Metropolitan News-Enterprise


Tuesday, October 21, 2014


Page 1


High Court to Review Local Rules on Hotel Guest Data


From Staff and Wire Service Reports


The U.S. Supreme Court yesterday agreed to decide whether the City of Los Angeles may require hotel owners to collect specified information about guests and turn it over to the police upon request, without a warrant.

The court, without comment, granted the city’s petition for a hearing in the case. The Ninth U.S. Circuit Court of Appeals ruled en banc last December in City of Los Angeles v. Patel that §41.49 of the Los Angeles Municipal Code violates the Fourth Amendment.

Hoteliers Naranjibhai and Ramilaben Patel are challenging the city ordinance as an unlawful invasion of their private business records.

The code section says hoteliers must record and keep for 90 days information about each guest, including their names and addresses, details about their vehicles, arrival and departure dates, room numbers, the rate charged and payment method. Moreover, if a police officer requests the information, hotel owners must submit to a warrantless, onsite inspection of their guest registries or face up to six months in jail and a $1,000 fine.

U.S. District Judge Dale Fischer sided with the city of Los Angeles after a bench trial, and a Ninth Circuit panel affirmed in July 2012. Both courts concluded that the Patels had failed to show a privacy interest in the registry information, but the en banc court disagreed in a 7-4 decision.

It had been baited perhaps by the panel majority’s finding that “the Supreme Court has made clear that, to be reasonable, an administrative record-inspection scheme need not require issuance of a search warrant, but it must at a minimum afford an opportunity for pre-compliance judicial review, an element that § 41.49 lacks.”

“Hotel operators are thus subject to the ‘unbridled discretion’ of officers in the field, who are free to choose whom to inspect, when to inspect, and the frequency with which those inspections occur,” Judge Paul Watford continued. “Only by refusing the officer’s inspection demand and risking a criminal conviction may a hotel operator challenge the reasonableness of the officer’s decision to inspect. To comply with the Fourth Amendment, the city must afford hotel operators an opportunity to challenge the reasonableness of the inspection demand in court before penalties for non-compliance are imposed.”

Writing in one of two dissents to the majority ruling, Judge Richard Tallman argued that the panel should have ordered dismissal of the case because there was not enough evidence for a facial challenge.

“They leave us with no evidence to prove that all requests made under the ordinance must violate the Fourth Amendment,” Tallman wrote. “The majority’s decision to nonetheless entertain the facial challenge eschews Supreme Court guidance to the contrary.”

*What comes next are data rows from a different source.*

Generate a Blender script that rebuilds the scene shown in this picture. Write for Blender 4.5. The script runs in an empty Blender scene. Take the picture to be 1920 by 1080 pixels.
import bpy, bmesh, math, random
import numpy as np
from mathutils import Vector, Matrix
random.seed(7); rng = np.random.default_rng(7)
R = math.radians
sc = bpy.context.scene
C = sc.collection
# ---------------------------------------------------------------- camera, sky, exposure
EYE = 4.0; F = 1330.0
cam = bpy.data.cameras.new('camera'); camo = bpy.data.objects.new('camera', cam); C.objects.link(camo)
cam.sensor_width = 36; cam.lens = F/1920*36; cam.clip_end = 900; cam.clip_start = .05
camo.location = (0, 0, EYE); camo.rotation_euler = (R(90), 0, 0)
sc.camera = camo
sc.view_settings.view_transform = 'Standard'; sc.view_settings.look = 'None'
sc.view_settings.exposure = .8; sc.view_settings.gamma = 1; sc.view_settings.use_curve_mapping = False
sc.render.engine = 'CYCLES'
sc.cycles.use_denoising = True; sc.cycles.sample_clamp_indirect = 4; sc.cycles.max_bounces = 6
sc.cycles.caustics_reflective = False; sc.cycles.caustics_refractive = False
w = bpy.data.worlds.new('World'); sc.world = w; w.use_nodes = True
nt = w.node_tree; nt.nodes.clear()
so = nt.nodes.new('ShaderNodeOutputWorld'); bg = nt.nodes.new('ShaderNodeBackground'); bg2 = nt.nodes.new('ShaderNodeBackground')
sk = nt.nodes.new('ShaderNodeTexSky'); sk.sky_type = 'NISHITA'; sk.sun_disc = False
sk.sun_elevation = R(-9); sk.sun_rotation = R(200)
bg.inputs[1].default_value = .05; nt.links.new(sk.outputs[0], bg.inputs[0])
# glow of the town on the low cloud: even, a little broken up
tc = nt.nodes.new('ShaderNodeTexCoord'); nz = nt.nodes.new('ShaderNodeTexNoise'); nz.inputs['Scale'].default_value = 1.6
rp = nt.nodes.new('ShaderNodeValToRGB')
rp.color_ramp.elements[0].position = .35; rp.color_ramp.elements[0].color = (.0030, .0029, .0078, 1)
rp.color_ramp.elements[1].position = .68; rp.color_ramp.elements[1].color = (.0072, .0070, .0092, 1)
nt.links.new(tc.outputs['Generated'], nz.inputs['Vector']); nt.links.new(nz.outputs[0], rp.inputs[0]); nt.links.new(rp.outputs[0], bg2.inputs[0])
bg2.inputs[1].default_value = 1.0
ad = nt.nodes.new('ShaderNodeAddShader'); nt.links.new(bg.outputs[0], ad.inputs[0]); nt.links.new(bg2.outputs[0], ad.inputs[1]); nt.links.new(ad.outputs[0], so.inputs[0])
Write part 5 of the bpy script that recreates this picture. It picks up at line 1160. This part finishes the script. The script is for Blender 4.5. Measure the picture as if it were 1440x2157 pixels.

The ordinance’s language says that the hotel owner must provide the guest register if the police request it, he noted.

“The ordinance does not claim to alter the LAPD’s constitutional responsibility to adhere to Fourth Amendment safeguards when making any demand for information,” Tallman argued “We cannot presume that police have violated the Fourth Amendment without any facts with which to make that determination.”

Judges Consuelo Callahan, Diarmuid O’Scannlain, and Richard Clifton, who also wrote his own dissent, joined Tallman.

Clifton argued that the Patels had failed to show that the ordinance is unreasonable under the Fourth Amendment.

“The most that the majority opinion has established is that an inspection of guest registry information under the ordinance might not qualify under the established administrative subpoena exception,” Clifton wrote. “But that is not the ground upon which the district court concluded that plaintiffs’ facial challenge failed. Instead, it took on the harder question and concluded that the plaintiffs failed to demonstrate that they and hotel owners in general had a legitimate privacy interest in guest registry information such that the ordinance was facially unreasonable. By concluding that a search under the ordinance is necessarily unreasonable because it does not fit the administrative subpoena exception, the majority opinion has knocked over a straw man.” 

Courts in other parts of the country have upheld similar laws.

Cities argue that the ordinances help fight prostitution and illegal gambling, aid in the pursuit of fugitives and even could be a tool to track suspects following a terrorist attack. Los Angeles has said the ordinance makes prostitutes and drug dealers less likely to use hotels if they know that the facilities must collect information about guests and make them available to police on a moment’s notice.